Hij leidde een ontuchtig leven, misbruik van sterken drank speelde daarin een hoofdrol; hij nam dienst naar de OostIndien en moet op reis derwaarts aan de gevolgen van zijne slechte levenswijze overleden zijn.

Nadere ophelderingen desaangaande zoude Nisius kunnen bekomen bij zekere weduwe van der Pek, bij wie van Kampen, tijdens zijn verblijf te Haarlem, in den kost moet zijn geweest; ook zou men zich te dien einde tot den heer van der Elst, te Haarlem, kunnen wenden die bovenstaand noodlottig uiteinde van van Kampen aan eenen voormaligen kweekeling moet hebben medegedeeld.

En die reactie stuurt de directeur op 1 februari 1845, 301 scan 315, door naar de permanente commissie, die de boodschap op 12 februari 1845 N7, invnr 562, overbrengt aan de hoornblazende halfbroer.

Bedelaarsgesticht

Het is sterk de vraag wat er van dit relaas klopt. Het klinkt mij in de oren als bij elkaar gefantaseerde roddel en achterklap, en het is erg slap van Jan Hendrik Geraets dat hij dit klakkeloos overpent.
In ieder geval voor wat betreft het overlijden heeft die meneer Van Elst uit zijn nek gekletst. Gerrit van Kampen die dus eigenlijk Gerrit Nisius heet, is niet op reis naar de Oost overleden, want hij wordt 29 augustus 1849, dus vierenhalf jaar na bovengenoemde 'noodlottige uiteinde', levend en wel vanuit Haarlem het bedelaarsgesticht op de Ommerschans binnengebracht.
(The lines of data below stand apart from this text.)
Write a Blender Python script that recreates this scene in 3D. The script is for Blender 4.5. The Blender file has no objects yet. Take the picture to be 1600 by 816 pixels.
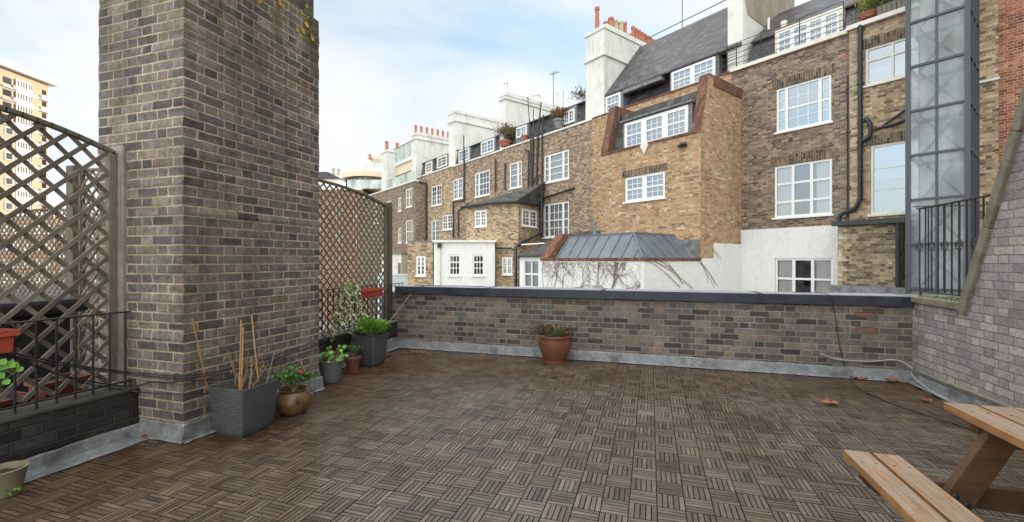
import bpy, bmesh, math, random
from mathutils import Vector
R = math.radians
rnd = random.Random(7)
sc = bpy.context.scene
COL = sc.collection

# ---------------------------------------------------------------- camera geometry
FPX, CY, CAMH = 685.0, 407.0, 1.38
YAW = math.atan2(216.0, 685.0)

def ray(px):
    """horizontal direction (world xy, forward component 1) of a photo column"""
    a = (px - 800.0) / FPX
    c, s = math.cos(YAW), math.sin(YAW)
    return (a*c - s, a*s + c)

class Frame:
    def __init__(self, o, ang):
        self.o, self.ang = o, ang
        self.es = (math.cos(ang), math.sin(ang)); self.ed = (-math.sin(ang), math.cos(ang))
    def world(self, s, d, z):
        return Vector((self.o[0]+s*self.es[0]+d*self.ed[0], self.o[1]+s*self.es[1]+d*self.ed[1], z))
    def px(self, px, py, d):
        r = ray(px)
        t = (d + self.o[0]*self.ed[0]+self.o[1]*self.ed[1])/(r[0]*self.ed[0]+r[1]*self.ed[1])
        s = (t*r[0]-self.o[0])*self.es[0]+(t*r[1]-self.o[1])*self.es[1]
        return s, CAMH + t*(CY-py)/FPX
    def side(self, px, py, s):
        r = ray(px)
        t = (s + self.o[0]*self.es[0]+self.o[1]*self.es[1])/(r[0]*self.es[0]+r[1]*self.es[1])
        d = (t*r[0]-self.o[0])*self.ed[0]+(t*r[1]-self.o[1])*self.ed[1]
        return d, CAMH + t*(CY-py)/FPX
    def s(self, px, d): return self.px(px, 0, d)[0]

def cam2w(X, Z):
    c, s = math.cos(YAW), math.sin(YAW)
    return (X*c - Z*s, X*s + Z*c)
def ground(px, py, z=0.0):
    r = ray(px); t = FPX*(CAMH-z)/(py-CY)
    return (t*r[0], t*r[1])

T = Frame((0, 0), 0.0)                       # the terrace
K = Frame((0, 0), YAW)                       # facing the viewpoint
F = Frame(cam2w(9.96, 15.0), YAW - math.atan2(685.0, 530.0))   # the row of houses
ZB = -5.0

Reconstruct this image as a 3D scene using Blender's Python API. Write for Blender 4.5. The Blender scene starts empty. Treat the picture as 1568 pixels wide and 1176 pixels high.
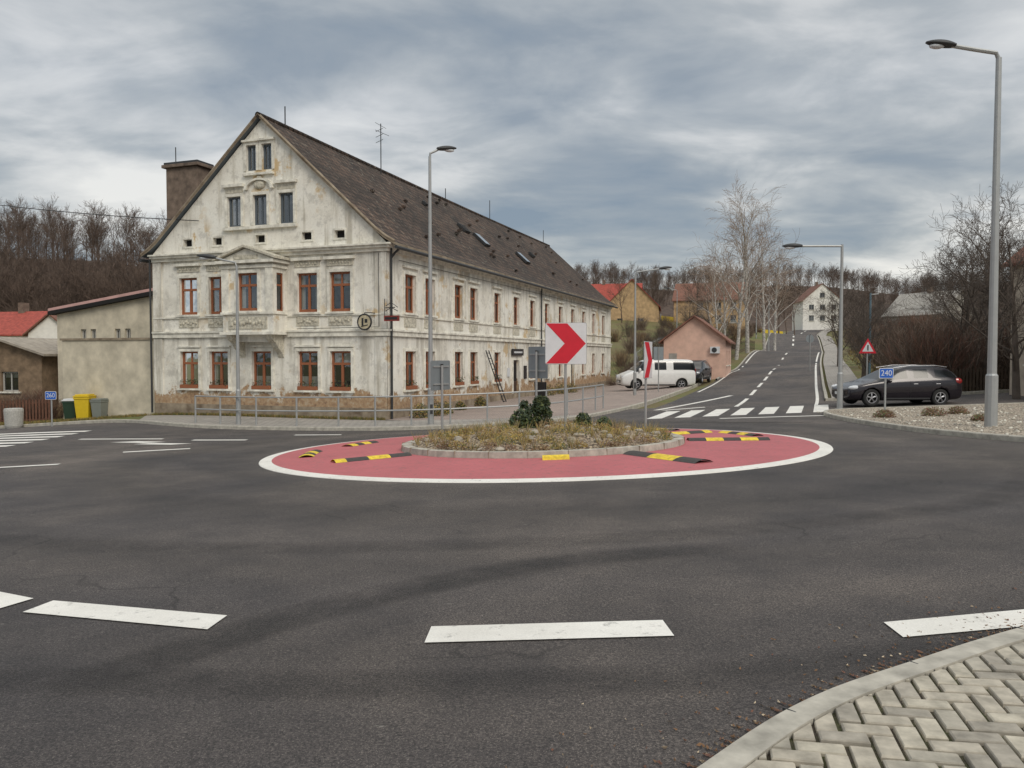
import bpy, bmesh, math, random, numpy as np
from mathutils import Vector, Matrix, noise
from mathutils.geometry import delaunay_2d_cdt
R=random.Random(7)
sc=bpy.context.scene
# ------------------------------------------------------------------ terrain
CP=[]
for (x,y) in [(0,0),(-10,0),(10,0),(0,10),(-10,10),(10,10),(0,20),(-10,20),(10,18),(-20,10),(20,5),(0,-20),(-20,-20),(20,-20)]:
    CP.append((x,y,-.033*y+.028*x))
CP+=[(-5,32,-1.12),(-16.4,36,-1.22),(9,71.5,-1.0),(0,50,-1.1),(7.9,30,-.62),(9.5,53,-.7),(15.2,48,-.2),(24.5,72,.7),(35.7,100,2.0),
(56,160,4.8),(80,220,6.9),(15.3,31,-.38),(-22,38,-1.7),(-45,50,-1.9),(17,64,.15),(-60,60,-1.5),(-60,0,-2.2),(60,30,1),(60,0,1.2),(40,60,1.6),
(60,90,4.2),(10,110,4),(-40,120,1),(24,140,8.0),(0,220,11),(120,220,8.5),(-100,100,3),(18,90,2.6),(77,195,8)]
CP=np.array(CP,float)
def _k(r2): return np.where(r2>1e-9, .5*r2*np.log(np.maximum(r2,1e-9)),0)
def _solve():
    n=len(CP); P=CP[:,:2]
    d=((P[:,None]-P[None])**2).sum(-1); K=_k(d)+np.eye(n)*2.0
    A=np.zeros((n+3,n+3)); A[:n,:n]=K; A[:n,n]=1; A[:n,n+1:]=P; A[n,:n]=1; A[n+1:,:n]=P.T
    return np.linalg.solve(A,np.concatenate([CP[:,2],[0,0,0]]))
W_=_solve()
def Hn(x,y):
    x=np.atleast_1d(np.asarray(x,float)); y=np.atleast_1d(np.asarray(y,float))
    xc=np.clip(x,-110,130); yc=np.clip(y,-20,230)
    d=(xc[:,None]-CP[None,:,0])**2+(yc[:,None]-CP[None,:,1])**2
    z=_k(d)@W_[:-3]+W_[-3]+W_[-2]*xc+W_[-1]*yc
    z=z+15*np.exp(-((x+95)/60)**2-((y-165)/45)**2)
    rg=1/(1+np.exp(-(x+20)/40))
    z=z+rg*(38+5*np.sin(x/60.+1)+3*np.sin(x/23.))*np.exp(-((y-500)/120)**2)
    return z
def H(x,y): return float(Hn(x,y)[0])
# ------------------------------------------------------------------ materials
class N:
    def __init__(s,name):
        s.m=bpy.data.materials.new(name); s.m.use_nodes=True; s.t=s.m.node_tree; s.b=s.t.nodes['Principled BSDF']
        s.geo=s.t.nodes.new('ShaderNodeNewGeometry').outputs['Position']
    def n(s,typ,**k):
        nd=s.t.nodes.new(typ)
        for a,v in k.items(): setattr(nd,a,v)
        return nd
    def l(s,a,b): s.t.links.new(a,b)
    def mapv(s,scale=(1,1,1),src=None,rot=(0,0,0)):
        m=s.n('ShaderNodeMapping'); m.inputs['Scale'].default_value=scale; m.inputs['Rotation'].default_value=rot; s.l(src or s.geo,m.inputs['Vector']); return m.outputs[0]
    def noise(s,scale,detail=4,rough=.6,src=None,stretch=None,dist=0):
        nd=s.n('ShaderNodeTexNoise'); nd.inputs['Scale'].default_value=scale; nd.inputs['Detail'].default_value=detail; nd.inputs['Roughness'].default_value=rough; nd.inputs['Distortion'].default_value=dist
        v=src or s.geo
        if stretch: v=s.mapv(stretch,v)
        s.l(v,nd.inputs['Vector']); return nd.outputs['Fac']
    def ramp(s,f,pts):
        r=s.n('ShaderNodeValToRGB'); e=r.color_ramp.elements
        e[0].position=pts[0][0]; e[1].position=pts[-1][0]
        for p in pts[1:-1]: e.new(p[0])
        for i,p in enumerate(pts):
            c=p[1]; c=(c,c,c) if isinstance(c,(int,float)) else c
            e[i].color=(*c,1)
        s.l(f,r.inputs[0]); return r.outputs[0]
    def mix(s,f,a,b,mode='MIX'):
        m=s.n('ShaderNodeMix',data_type='RGBA',blend_type=mode)
        for sock,v in ((m.inputs[0],f),(m.inputs[6],a),(m.inputs[7],b)):
            if isinstance(v,(int,float)): sock.default_value=v
            elif isinstance(v,tuple): sock.default_value=(*v,1)
            else: s.l(v,sock)
        return m.outputs[2]
    def math(s,op,a,b=0,c=None,clamp=False):
        m=s.n('ShaderNodeMath',operation=op,use_clamp=clamp)
        for i,v in enumerate((a,b) if c is None else (a,b,c)):
            if isinstance(v,(int,float)): m.inputs[i].default_value=v
            else: s.l(v,m.inputs[i])
        return m.outputs[0]
    def sep(s,src=None):
        x=s.n('ShaderNodeSeparateXYZ'); s.l(src or s.geo,x.inputs[0]); return x.outputs
    def out(s,col,rough=.85,bump=None,bs=.3,bd=.02):
        if isinstance(col,tuple): s.b.inputs['Base Color'].default_value=(*col,1)
        else: s.l(col,s.b.inputs['Base Color'])
        if isinstance(rough,(int,float)): s.b.inputs['Roughness'].default_value=rough
        else: s.l(rough,s.b.inputs['Roughness'])
        if bump is not None:
            b=s.n('ShaderNodeBump'); b.inputs['Strength'].default_value=bs; b.inputs['Distance'].default_value=bd
            s.l(bump,b.inputs['Height']); s.l(b.outputs[0],s.b.inputs['Normal'])
        return s.m
def pm(name,col,rough=.7,var=.25,scale=4,bump=0,metal=0,col2=None,bd=.01):
    n=N(name); f=n.noise(scale,5)
    c2=col2 or tuple(c*(1-var) for c in col)
    c1=col if col2 else tuple(min(1,c*(1+var*.6)) for c in col)
    c=n.ramp(f,[(.3,c2),(.7,c1)])
    n.b.inputs['Metallic'].default_value=metal
    return n.out(c,rough,f if bump else None,bump,bd)
def m_asphalt():
    n=N('asphalt'); fine=n.noise(70,3,.8); fine2=n.noise(150,2,.7); mid=n.noise(1.3,5,.6); big=n.noise(.16,4,.5,dist=.6)
    c=n.ramp(fine,[(.36,(.026,.024,.025)),(.52,(.070,.064,.064)),(.68,(.17,.157,.148))])
    sp=n.ramp(fine2,[(.62,0),(.70,1)]); c=n.mix(sp,c,(.36,.34,.31))
    c=n.mix(.75,c,n.ramp(mid,[(.3,(.62,.61,.63)),(.7,(1.35,1.3,1.24))]),'MULTIPLY')
    c=n.mix(.9,c,n.ramp(big,[(.35,(.66,.655,.70)),(.65,(1.4,1.31,1.2))]),'MULTIPLY')
    s=n.sep(); dx=n.math('SUBTRACT',s[0],.7); dy=n.math('SUBTRACT',s[1],18.8)
    r=n.math('SQRT',n.math('ADD',n.math('MULTIPLY',dx,dx),n.math('MULTIPLY',dy,dy)))
    r=n.math('ADD',r,n.math('MULTIPLY',n.noise(.25,3),1.6))
    rr=n.math('DIVIDE',r,20)
    ring=n.ramp(rr,[(.34,1.0),(.40,.66),(.45,.9),(.50,.60),(.56,.95),(.60,1.1),(.64,.78),(.68,1.05),(.75,.85),(.9,1.1)])
    c=n.mix(.85,c,ring,'MULTIPLY')
    v=n.n('ShaderNodeTexVoronoi',feature='DISTANCE_TO_EDGE'); v.inputs['Scale'].default_value=.35
    mv=n.n('ShaderNodeVectorMath',operation='ADD'); n.l(n.geo,mv.inputs[0])
    nn=n.n('ShaderNodeTexNoise'); nn.inputs['Scale'].default_value=1.2; n.l(n.geo,nn.inputs[0]); n.l(nn.outputs['Color'],mv.inputs[1]); n.l(mv.outputs[0],v.inputs['Vector'])
    ck=n.ramp(v.outputs['Distance'],[(.0,.5),(.008,1)]); ckm=n.ramp(n.noise(.4,2),[(.5,0),(.6,1)])
    c=n.mix(ckm,c,n.mix(1,c,ck,'MULTIPLY'))
    sc_=n.ramp(n.noise(1,4,.7,stretch=(4,15,1)),[(.70,0),(.74,.7)]); c=n.mix(sc_,c,(.30,.28,.25))
    return n.out(c,.82,fine,.6,.014)
def m_skid():
    n=N('tyre_rubber_mark'); a=n.noise(2.2,5,.7); g=n.noise(60,2,.7); n.out(n.ramp(g,[(.4,(.018,.017,.018)),(.7,(.07,.065,.062))]),.75)
    at=n.n('ShaderNodeAttribute',attribute_name='strength')
    tr=n.n('ShaderNodeBsdfTransparent'); mx=n.n('ShaderNodeMixShader'); n.l(n.math('MULTIPLY',at.outputs['Fac'],n.ramp(a,[(.3,.15),(.62,.9)])),mx.inputs[0]); n.l(tr.outputs[0],mx.inputs[1]); n.l(n.b.outputs[0],mx.inputs[2]); n.l(mx.outputs[0],n.t.nodes['Material Output'].inputs[0]); return n.m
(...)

Hij heeft bedelaarsnummer 4981, hij is 1 meter 65 lang, heeft een ovaal gezicht, donkerblond haar, blauwe ogen en er is iets met zijn bovenlip maar men is vergeten te noteren wat dat is. Hij wordt 10 november 1849 overgeplaatst naar het hem bekende Veenhuizen en hij wordt twee jaar en acht maanden na zijn aankomst op 23 april 1852 ontslagen. Maar dan loopt het wel op zijn eind.

Hij zal 29 juli 1852 overlijden te Haarlem. Aangifte wordt gedaan door twee medewerkers van het plaatselijke gasthuis en er wordt een adres te Haarlem genoemd waar hij gewoond heeft. Of hij contact met zijn halfbroer gehad heeft, is niet bekend.